According to the two news organizations, national intelligence officers summoned and questioned both journalists about their work on March 31 in Ouagadougou, Burkina Faso’s capital, and gave them 24 hours to leave the country without providing any reasons for their expulsion.

In its statement, Libération said the decision to expel its correspondent is “unjustified” and linked to its March 27 report on a video allegedly filmed at a military base in Ouahigouya, Yatenga province, showing bodies of children on the ground with men at the scene wearing apparent Burkinabé military uniforms. Le Monde described the evictions as “unacceptable” and condemned “in the strongest terms this arbitrary decision.”

The expulsion of the two journalists is only the latest assault on speech and media freedoms in Burkina Faso. It follows the March 27 suspension of the French international television news network, France 24, and the December 3, 2022 suspension of French international radio news network Radio France Internationale (RFI), accused by the Burkinabé government of airing false reports.

“The junta is doing irreparable damage to freedom of expression in the country,” said Daouda Diallo, a prominent Burkinabe human rights activist and winner of the 2022 Martin Ennals human rights award. “Journalism is not a crime and should stop being a risky job in Burkina Faso.”

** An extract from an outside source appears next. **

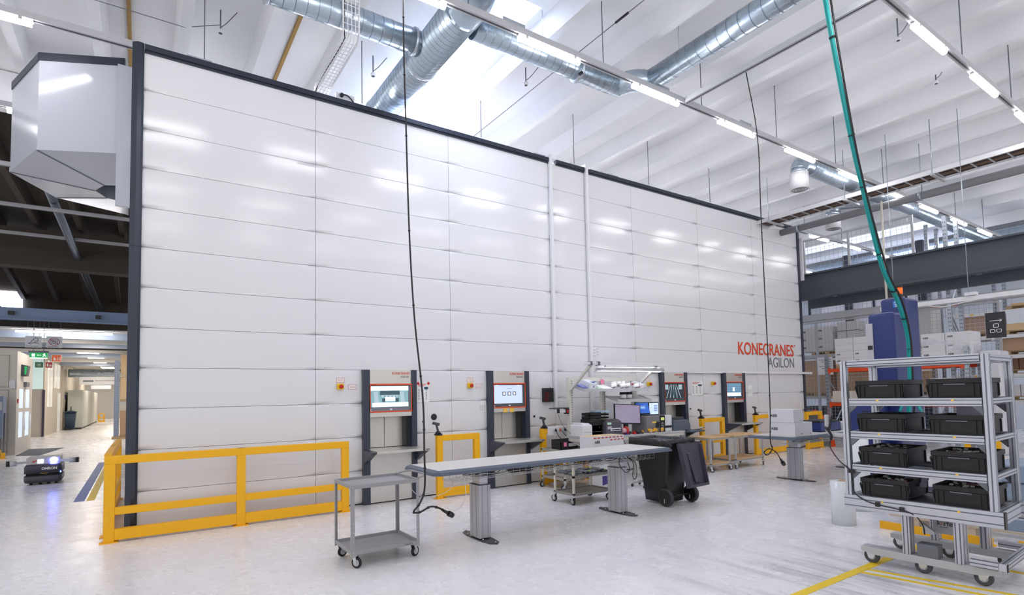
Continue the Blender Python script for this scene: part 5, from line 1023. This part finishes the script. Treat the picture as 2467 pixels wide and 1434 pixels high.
for i, (a, b) in enumerate(((18.25, 19.55), (19.65, 21.0))):
    d = struct(MB().box(-6.43, -6.40, a+.2, b-.2, 0, .62).box(-6.43, -6.4, a+.2, b-.2, 1.6, 1.75).box(-6.43, -6.4, a+.2, b-.2, 2.5, 2.65).box(-6.43, -6.4, a, a+.2, 0, 2.65).box(-6.43, -6.4, b-.2, b, 0, 2.65).build('door_%d' % (i+1), CWALL))
    MB().box(-6.425, -6.41, a+.2, b-.2, .62, 1.6).box(-6.425, -6.41, a+.2, b-.2, 1.75, 2.5).build('glass', DG, d); MB().tube([(-6.36, b-.25 if i else a+.15+.9, .9), (-6.34, b-.25 if i else a+1.05, .9), (-6.34, b-.25 if i else a+1.05, 1.5)], .02, 6).build('door_handle', WHITE, d)
tag(MB().box(-6.4, -6.3, 19.3, 20.0, 2.6, 2.78).build('door_closer', MGREY), 'grey door operator box above the glazed double door', 'door closer')
tag(MB().box(-6.395, -6.37, 18.05, 18.2, 1.95, 2.1).build('fire_alarm', RED), 'red fire alarm box beside the glazed door', 'alarm')
tag(MB().box(-6.6, -6.45, 17.8, 17.88, 2.5, 2.8).build('switch_box', WHITE), 'white switch box on the cream wall left of the door', 'switch')
struct(MB().box(-12, -7.2, 31.9, 32, 0, 4.75).build('wall_left_end', M('beige_door', 'b7afa2', .5)));
struct(MB().box(-7.85, -7.25, 31.85, 31.9, 2.75, 4.6).build('window_4', M('frosted_glass', 'c6dcd8', .3, emit=.25, ecol='c6dcd8')))
struct(MB().box(-7.3, -7.2, 32, 40, 0, 4.75).build('wall_left_side', CWALL)); struct(MB().box(-7.26, -7.16, 31.8, 32.0, 0, 2.7).build('trim_21', M('door_edge', '3a3348', .5)))
for i, (a, b) in enumerate(((33.2, 34.0), (34.4, 35.4), (36.2, 37.2), (37.6, 39.0))): struct(MB().box(-7.2, -7.18, a, b, 1.7 if i < 2 else 2.9, 4.5).build('window_%d' % (5+i), M('pane_warm', 'd9d8cf', .15, emit=.3)))
struct(MB().box(-7.2, -7.18, 38.2, 39.6, 0, 2.6).build('door_3', M('doorway_light', 'd8d8d4', .5, emit=.2)))
struct(MB().box(-12, -7.1, 40, 60, 0, 4.75).build('wall_left_back', CWALL)); struct(MB().box(-9, -1, 71, 71.2, 0, 4.75).build('wall_end', M('end_wall', 'd8d4cc', .7)))
struct(MB().box(-2.6, -2.5, 30, 71, 0, 4.75).build('wall_aisle_right', CWALL))
# signs over the aisle
def sign(label, x0, x1, z0, z1, mat, y=17.4, wires=True, ztop=5.04, thick=.02):
    t = thing('hanging_sign', label, 'sign', ((x0+x1)/2, y, z0)); MB(t).box(x0, x1, y, y+thick, z0, z1).build('board', mat, t)
    if wires: [MB(t).cyl((x, y+.01, z1), (x, y+.01, ztop), .004, 4).build('wire', GALV, t) for x in (x0+.06, x1-.06)]
    return t
SW = M('sign_white', 'dfe0e6', .6); y = 17.4
t = sign('white sign with a black shoe outline hanging over the left aisle', -6.13, -5.66, 4.02, 4.45, SW)
k = MB(t); k.tube(smooth_path([(-6.05, y-.004, 4.17), (-5.98, y-.004, 4.2), (-5.9, y-.004, 4.33), (-5.84, y-.004, 4.38), (-5.78, y-.004, 4.36), (-5.76, y-.004, 4.28), (-5.8, y-.004, 4.24), (-5.9, y-.004, 4.2), (-5.96, y-.004, 4.16), (-6.05, y-.004, 4.17)], 4), .007, 4).tube([(-5.88, y-.004, 4.22), (-5.8, y-.004, 4.17), (-5.76, y-.004, 4.2), (-5.73, y-.004, 4.16)], .007, 4).tube([(-5.9, y-.004, 4.33), (-5.85, y-.004, 4.28), (-5.78, y-.004, 4.3)], .005, 4); k.build('pictogram', INK, t)
text('ESD shoes required', .042, (-6.1, y-.004, 4.06), RY, INK, 'lettering', t, t, sx=1.05)
t = sign('white no-photography sign with a red ring hanging over the left aisle', -5.52, -5.05, 4.03, 4.46, SW)
k = MB(t); a = [(-5.39, 4.18), (-5.2, 4.18), (-5.2, 4.32), (-5.24, 4.32), (-5.27, 4.35), (-5.33, 4.35), (-5.35, 4.32), (-5.39, 4.32)]; k.tube([(p, y-.004, q) for p, q in a], .007, 4, True).tube([(-5.29+.045*math.cos(i*.5), y-.004, 4.25+.045*math.sin(i*.5)) for i in range(13)], .007, 4); k.build('pictogram', INK, t)
k = MB(t); k.tube([(-5.29+.16*math.cos(i*.3), y-.007, 4.26+.14*math.sin(i*.3)) for i in range(21)], .009, 4, True).tube([(-5.41, y-.007, 4.35), (-5.17, y-.007, 4.17)], .009, 4); k.build('ring', M('ring_red', 'c2405a', .5), t); text('No photos/videos', .042, (-5.48, y-.004, 4.06), RY, INK, 'lettering', t, t, sx=1.05)
GREENS = EM('exit_green', '1f9a52', .35); t = sign('green lit exit sign with an arrow and running figure over the left aisle', -6.0, -5.48, 3.64, 3.83, GREENS, wires=False, thick=.15)
MB(t).box(-6.03, -5.45, y, y+.2, 3.83, 3.9).build('housing', MGREY, t); [MB(t).cyl((xx, y+.1, 3.9), (xx, y+.1, 5.04), .01, 6).build('rod', MGREY, t) for xx in (-5.9, -5.6)]; k = MB(t); k.box(-5.93, -5.84, y-.006, y, 3.68, 3.79).box(-5.76, -5.66, y-.006, y, 3.73, 3.745).prism([(-5.79, y-.006, 3.737), (-5.75, y-.006, 3.765), (-5.75, y-.006, 3.71)], (0, .005, 0)); k.bar((-5.6, y-.003, 3.77), (-5.56, y-.003, 3.72), .006, .03).bar((-5.56, y-.003, 3.73), (-5.62, y-.003, 3.68), .006, .018).bar((-5.57, y-.003, 3.73), (-5.51, y-.003, 3.69), .006, .018).bar((-5.62, y-.003, 3.74), (-5.54, y-.003, 3.77), .006, .015).cyl((-5.57, y-.006, 3.795), (-5.57, y, 3.795), .016, 8); k.build('pictogram', EM('sign_glow_white', 'eafff0', .8), t)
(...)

Journalists and media organizations in Burkina Faso, both local and international, face increasing harassment, threats, and arbitrary arrests, in an undisguised effort by the military junta to muzzle independent and critical reporting in the country.

As Burkina Faso grapples with armed conflict with Islamist armed groups, journalists should be able to work freely, without fear of reprisals. Transitional military authorities should reverse their decision and allow Faivre and Douce back into the country. More importantly, they should remove barriers that hinder the important work of journalists to inform and educate the Burkinabe people.